Mild Hybrid is a hybrid where there is a small amount of assist added to the gas engine torque to help move things along. If the car is moving, the gas engine is running. The Malibu Hybrid and Civic Hybrid fall under this catagory.
Full hybrid like the Pruis the electric motor and gasoline engine work in tandem while the transmission blends the power from each source. Sometimes the car can be moving on just one or the other, but rotational motion is provided independently and blended later as needed. The "plug-in" aspect just means that the car gets a much bigger battery for longer electric operation and greater amounts of regeneration able to be captured in storage for later.
The Volt isn't a hybrid in this sense because rotational motion is never "blended" Except in one specific driving condition, your forward motion is always coming from the electric motor even if the gasoline engine is running. GM found out that above 70mph, if the battery is dead, the engine and generator spin at about the same RPM, so for efficiency reasons, it was better to lock them together. That is the only situation where the Volt can be considered a hybrid. Drop below 70mph or recharge the battery a bit (from a long downhill run) and the connection will be broken and you will be back to electric only propulsion.

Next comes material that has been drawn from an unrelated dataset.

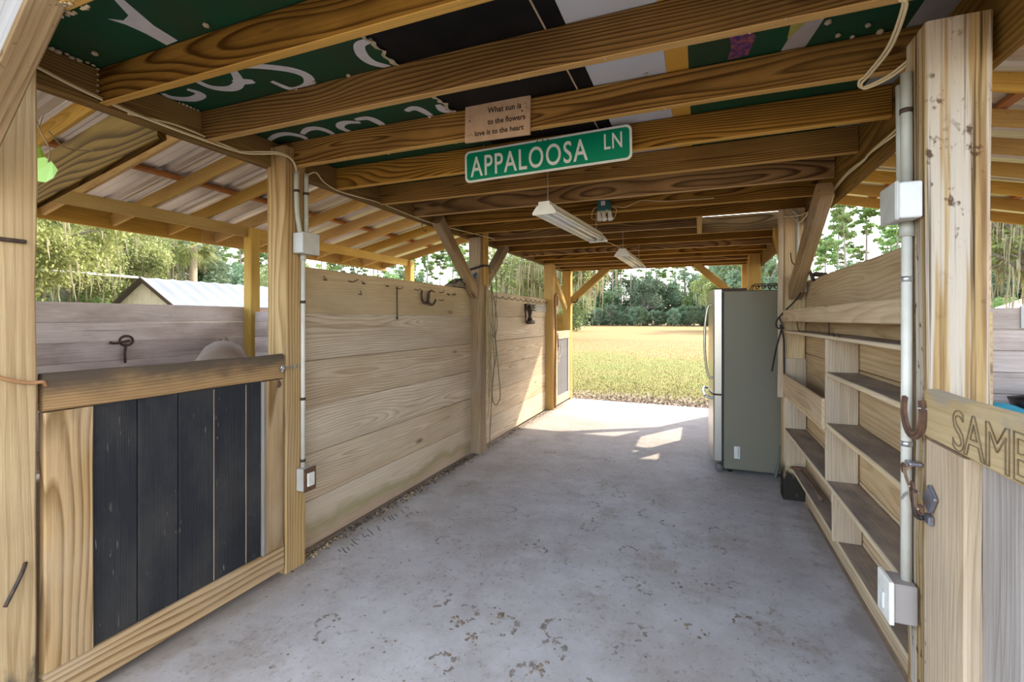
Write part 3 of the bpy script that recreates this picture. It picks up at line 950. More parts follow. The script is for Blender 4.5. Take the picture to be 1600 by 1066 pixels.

When you are in your Volt with a fully charged battery, you can accelerate at full throttle all the way up to 100mph and never use a lick of gasoline. It is purely an electric vehicle at this point.
In the Plug-In-Pruis, above 45 mph, the gasoline engine kicks on regardless of battery status because the electric motor alone is not powerful enough to propel the car above that speed without assistance from the gas motor.